The Story
Why it exists.
The beginning
Chelsea Flowers takes its name from the Chelsea Flower Market in Manhattan, a real place, the city's largest wholesale flower hub, where growers and designers have been gathering blooms since long before anyone thought to bottle the smell. Bond No. 9, founded by Laurice Rahmé in 2003, built its entire identity around mapping New York neighborhoods into scent. Chelsea was a natural fit: a neighborhood known for its galleries, its restaurants, its particular blend of creative energy and old-money restraint. The brief was clear, dewy, exuberant, all-day floral. Laurent Le Guernec answered with a composition built around white peony, hyacinth, and musk, creating something that reads as fresh without being innocent, floral without being girlish.

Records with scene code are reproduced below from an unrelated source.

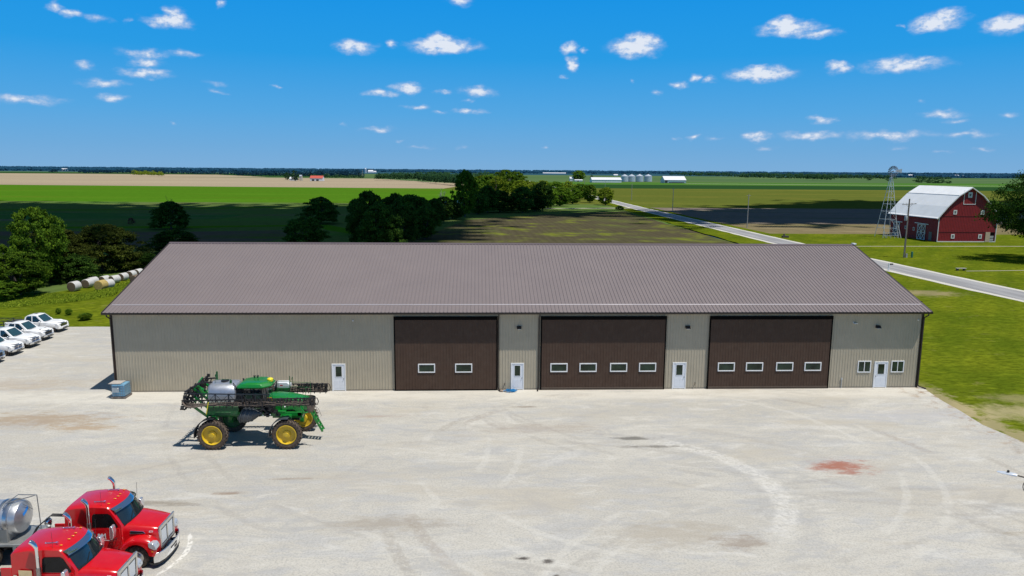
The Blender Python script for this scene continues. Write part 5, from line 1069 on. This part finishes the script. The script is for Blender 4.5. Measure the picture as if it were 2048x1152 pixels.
# far woods and tree lines, read as masses
def wood(name, label, m, runs, seed, nl=60, leaf=.16):
    rs = np.random.RandomState(seed); CC, NN, SS = [], [], []
    for (x0, b0, t0, x1, b1, t1, n) in runs:
        for i in range(n):
            u = (i+rs.rand())/n; px = x0+(x1-x0)*u; pb = b0+(b1-b0)*u-rs.rand()*.8; pt = t0+(t1-t0)*u+rs.uniform(-.05,.30)*(pb-(t0+(t1-t0)*u))
            x, y, h = ttop(px, pb, pt); d = math.hypot(x-CAM[0], y-CAM[1]); wpx = max((x1-x0)/n*1.6, (pb-pt)*.9); wd = wpx*d/FPX/2
            dd = rs.normal(size=(nl, 3)); dd /= np.linalg.norm(dd, axis=1)[:, None]; dd[:, 2] = abs(dd[:, 2])*1.6-.6
            CC.append(np.array([x, y, h*.5])+dd*np.array([wd, wd*1.2, h*.48])*rs.uniform(.75,1.05,(nl,1))); NN.append(dd+rs.normal(size=(nl,3))*.3+np.array([0,-.4,.6])); SS.append(np.full(nl, max(wd, h*.45)*leaf*1.6))
    me = quads_mesh(name, np.concatenate(CC), np.concatenate(NN), np.concatenate(SS), rs, m); o = bpy.data.objects.new(name, me); C.objects.link(o); return tag(o, label, 'woods', kind='stuff')
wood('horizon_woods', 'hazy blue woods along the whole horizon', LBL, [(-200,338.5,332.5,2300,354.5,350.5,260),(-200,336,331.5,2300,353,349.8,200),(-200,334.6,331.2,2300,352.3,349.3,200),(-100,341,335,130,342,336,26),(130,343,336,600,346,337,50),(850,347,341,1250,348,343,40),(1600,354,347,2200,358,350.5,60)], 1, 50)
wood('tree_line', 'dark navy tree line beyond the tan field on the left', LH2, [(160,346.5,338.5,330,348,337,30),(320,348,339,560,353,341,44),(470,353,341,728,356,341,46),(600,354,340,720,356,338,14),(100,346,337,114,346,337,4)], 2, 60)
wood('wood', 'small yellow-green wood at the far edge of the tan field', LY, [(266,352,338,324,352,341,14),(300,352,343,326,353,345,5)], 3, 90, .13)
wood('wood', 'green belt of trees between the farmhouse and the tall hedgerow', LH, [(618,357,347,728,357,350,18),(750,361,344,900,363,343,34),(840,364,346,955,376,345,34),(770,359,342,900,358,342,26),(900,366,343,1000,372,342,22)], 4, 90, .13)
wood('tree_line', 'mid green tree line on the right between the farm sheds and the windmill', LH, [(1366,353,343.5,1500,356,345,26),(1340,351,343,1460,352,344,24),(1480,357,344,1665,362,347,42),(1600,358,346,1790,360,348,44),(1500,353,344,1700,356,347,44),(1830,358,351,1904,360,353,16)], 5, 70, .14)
# shrubs and weeds on the left lawn
for px, pb, wpx, ht, lb in ((170,640,24,14,'widest weedy clump on the left lawn near the shed corner, beside worn grass'),(138,630,12,13,'weed clump in the middle of the three on the left lawn'),(117,628,10,12,'weed clump on the left lawn right behind the farthest white pickup')):
    T('near_brown' if 0 else 'green_tree', px, pb, pb-ht, wpx, lb, name='shrub', cat='shrub', trunk=False)
# unmown grass below the thicket and around the bales
rs = np.random.RandomState(9); CC, NN, SS = [], [], []
poly = [(0,592),(60,588),(110,588),(150,590),(210,580),(262,560),(270,566),(225,592),(150,604),(60,612),(0,618),(-60,622),(-60,596)]
def inside(x, y, P):
    r_ = False
    for i in range(len(P)):
        a, b = P[i], P[i-1]
        if (a[1] > y) != (b[1] > y) and x < (b[0]-a[0])*(y-a[1])/(b[1]-a[1])+a[0]: r_ = not r_
    return r_
P3 = [at(*p) for p in poly]; xs = [p[0] for p in P3]; ys = [p[1] for p in P3]; n = 0; pts = []
while len(pts) < 20000:
    x, y = rs.uniform(min(xs), max(xs)), rs.uniform(min(ys), max(ys))
    if inside(x, y, P3) and noise.noise(Vector((x*.35, y*.35, 3)))+rs.rand()*.5 > -.05: pts.append((x, y))
P2 = np.array(pts); hh = np.array([.08+.22*max(0, noise.noise(Vector((p[0]*.3, p[1]*.3, 0)))+.4) for p in P2])*rs.uniform(.5,1.2,len(P2))
me = quads_mesh('tall_grass', np.column_stack([P2, hh*.5]), np.column_stack([rs.normal(size=len(P2)), rs.normal(size=len(P2))-.6, rs.uniform(.2,.9,len(P2))]), hh*.42+.03, rs, LY)
o = bpy.data.objects.new('tall_grass', me); C.objects.link(o); tag(o, 'unmown bright grass below the thicket and around the bales', 'grass', kind='stuff')

# ------------------------------------------------------------------ round bales
WRAP = mat('pale_net_wrap', (.55,.54,.52), .6, 0, .10, 4, dirt=(.35,.28,.2), dirt_amt=.4); HAY = mat('weathered_hay', (.16,.115,.075), .95, 0, .4, 10, bump=.8); STRAW = mat('golden_straw', (.42,.31,.10), .95, 0, .35, 9, bump=.8)
BD = [(145,583,1.75,'dark-ended pale wrapped round bale, nearest and leftmost of the row',WRAP),(172,576,1.6,'wrapped round bale second in the front row',WRAP),(182,571,1.5,'pale round bale in the back row just behind the second bale',WRAP),(206,568,1.5,'pale round bale in the back row behind the golden one',WRAP),
 (199,581,1.8,'broken golden straw bale with its wrap torn off',STRAW),(213,577,1.6,'wrapped round bale pressed against the right side of the golden bale',WRAP),(226,567,1.5,'wrapped round bale with brown end, right of the golden bale',WRAP),(243,562,1.5,'whitish round bale second from the roof edge',WRAP),(260,557,1.5,'pale round bale by the roof edge of the long shed',WRAP),(268,566,1.5,'dark brown bare-ended bale half hidden by the roof edge',HAY),(274,553,1.5,'pale bale farthest back in the row, mostly hidden by the roof',WRAP)]
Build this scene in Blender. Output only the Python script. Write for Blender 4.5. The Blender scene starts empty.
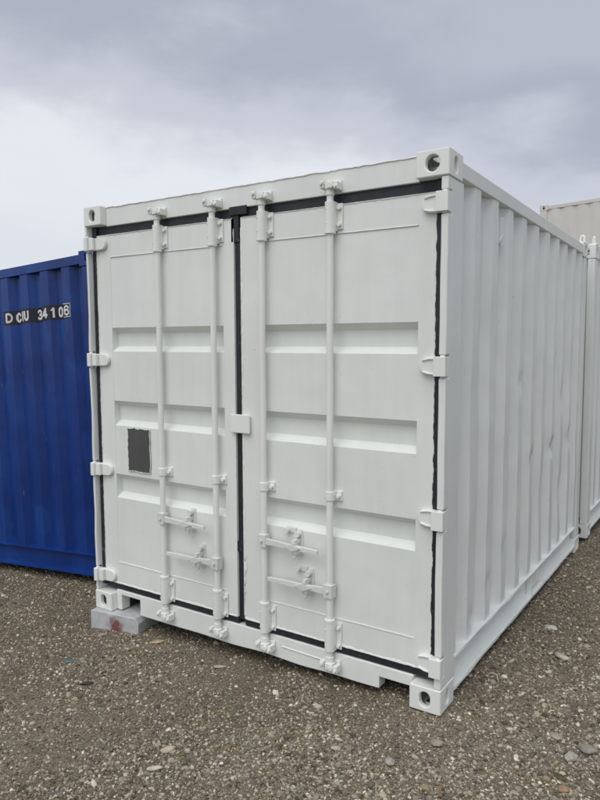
import bpy, bmesh, math, random
import numpy as np
from mathutils import Matrix, Vector, noise

random.seed(7)
rng = np.random.default_rng(11)
R = math.radians
S = bpy.context.scene
COL = S.collection

# ------------------------------------------------------------------ camera
W, H, L = 2.438, 2.591, 3.18
YAW, PITCH, ROLL = -0.585137, -0.0734223, 0.000717
CAMLOC = Vector((3.532742, -2.834483, 1.696918))
fw = Vector((math.sin(YAW)*math.cos(PITCH), math.cos(YAW)*math.cos(PITCH), math.sin(PITCH)))
rt = Vector((math.cos(YAW), -math.sin(YAW), 0.0))
up = rt.cross(fw)
rt2 = math.cos(ROLL)*rt + math.sin(ROLL)*up
up2 = -math.sin(ROLL)*rt + math.cos(ROLL)*up
cam_d = bpy.data.cameras.new('camera')
cam = bpy.data.objects.new('camera', cam_d)
COL.objects.link(cam)
cam.matrix_world = Matrix(((rt2.x, up2.x, -fw.x, CAMLOC.x), (rt2.y, up2.y, -fw.y, CAMLOC.y),
                           (rt2.z, up2.z, -fw.z, CAMLOC.z), (0, 0, 0, 1)))
cam_d.sensor_fit = 'HORIZONTAL'
cam_d.sensor_width = 36.0
cam_d.lens = 36.0*662.56/600.0
cam_d.clip_start = 0.05
cam_d.clip_end = 2000.0
S.camera = cam

# ------------------------------------------------------------------ view
S.view_settings.view_transform = 'Standard'
S.view_settings.look = 'None'
S.view_settings.gamma = 1.0
S.view_settings.use_curve_mapping = False
S.view_settings.exposure = 0.25

# ------------------------------------------------------------------ world: overcast sky
SUN_AZ, SUN_EL = R(176.0), R(57.0)      # azimuth clockwise from +Y
world = bpy.data.worlds.new('World')
S.world = world
world.use_nodes = True
nt = world.node_tree
nt.nodes.clear()

def N(t, kind, **kw):
    n = t.nodes.new(kind)
    for k, v in kw.items():
        if k.startswith('i_'):
            n.inputs[k[2:].replace('_', ' ')].default_value = v
        else:
            setattr(n, k, v)
    return n

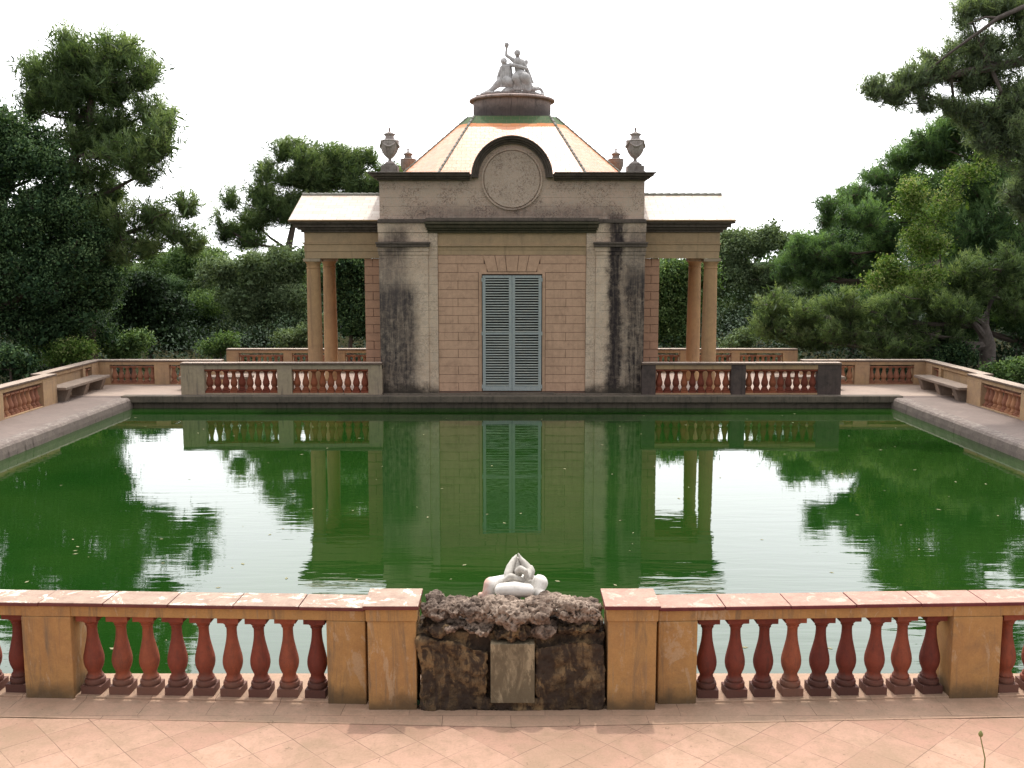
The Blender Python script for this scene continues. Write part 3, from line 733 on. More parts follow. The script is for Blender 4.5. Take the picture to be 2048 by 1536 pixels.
# ------------------------------------------------------------------ urns on the roof corners
def urn(label, loc, sc_, mat, garland=True):
    e = empty('urn', loc, 0, label, 'urn', 'stone urns on the pavilion roof'); k = sc_
    mb = MB(); mb.box(-.23*k, .23*k, -.23*k, .23*k, -.02, .20*k); mb.box(-.26*k, .26*k, -.26*k, .26*k, -.02, .05*k); mb.box(-.17*k, .17*k, -.17*k, .17*k, .20*k, .26*k)
    mb.build('pedestal', M['urn_brown'], e, bevel=.012)
    pr = [(.13, .26), (.14, .28), (.11, .31), (.055, .34), (.045, .38), (.055, .41), (.10, .44), (.15, .50), (.20, .58), (.235, .68), (.255, .78), (.262, .84), (.255, .87), (.265, .88), (.265, .90), (.22, .915), (.15, .93), (.125, .96), (.12, 1.02)]
    def fl_(a, zz): return 1+(.045*math.cos(a*16) if .46*k < zz < .72*k else 0)
    mb = MB(); mb.lathe([(r*k, h_*k) for r, h_ in pr], 64, fn=fl_); b = mb.build('body', mat, e, smooth=True)
    pr = [(.12, 1.02), (.15, 1.05), (.165, 1.07), (.165, 1.085), (.10, 1.10), (.06, 1.13), (.03, 1.15), (.022, 1.17), (.03, 1.19), (.036, 1.21), (.028, 1.235), (.008, 1.26)]
    mb = MB(); mb.lathe([(r*k, h_*k) for r, h_ in pr], 24); mb.build('lid', mat, e, smooth=True)
    if garland:
        mb = MB()
        for q in range(4):
            a0_ = q*PI/2+PI/4; pts = []
            for i in range(9):
                f = i/8; a = a0_+f*PI/2; dz = -.13*math.sin(PI*f); zz = (.85+dz)
                rr = .27 if zz > .75 else .27-(.75-zz)*.5
                pts.append((rr*k*math.cos(a), rr*k*math.sin(a), zz*k))
            mb.tube(pts, [.014*k+.018*k*math.sin(PI*i/8) for i in range(9)], 6)
            mb.sphere((.27*k*math.cos(a0_), .27*k*math.sin(a0_), .86*k), .04*k, 10, 6)
        g_ = mb.build('garland', mat, None, smooth=True); g_.parent = b
zu = z(345.5)
urn('tall garlanded stone urn on the front left roof corner', (X(783, 28.45), 28.45, zu), 1.0, M['urn'])
urn('tall garlanded stone urn on the front right roof corner', (X(1265, 28.45), 28.45, zu), 1.0, M['urn'])
urn('brown lidded urn on the rear left roof corner, half hidden by the roof slope', (-3.42, 33.6, zu-.02), 1.0, M['urn_brown'], False)
urn('brown lidded urn on the rear right roof corner, half hidden by the roof slope', (3.42, 33.6, zu-.02), 1.0, M['urn_brown'], False)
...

What makes Chelsea Flowers work is the restraint underneath the exuberance. White florals, peony, hyacinth, magnolia, have a tendency to go either very soft or very loud. Here, the green notes and the oakmoss keep them grounded. The musk doesn't dominate, but it anchors. The result is a floral that smells like someone who picked the flowers themselves, wrapped them in paper, and carried them across the city. Not a romanticized version of the flower market. The real one: dewy stems, early morning light, the slight dampness of cardboard boxes.
The evolution
The opening is immediate. Peony and hyacinth arrive together, bright and clean, with a green edge that reads as stems cut that morning. The tulip adds a slight crispness, not sharp, just present. Within the first hour, the heart softens. The rose doesn't overpower; it deepens the bouquet, makes it feel less like a single stem and more like a bunch gathered at the right moment. The drydown is where this fragrance earns its keep. Musk and sandalwood settle close to the skin, keeping the floral present but intimate for six to eight hours. On fabric, it lingers longer. The vetiver and oakmoss add a quiet earthiness that prevents the whole thing from disappearing. It's a fragrance that starts loud and ends close, leaving something behind rather than filling the room.
Cultural impact
Chelsea Flowers occupies a specific corner of the Bond No. 9 catalog: the accessible, all-day floral. It's not trying to be statement perfume. It's the kind of fragrance you reach for on a Tuesday, the one that doesn't ask for attention but earns it anyway. In a collection built around New York geography, Chelsea represents the quieter neighborhood moment, the flower market at dawn, before the crowds arrive.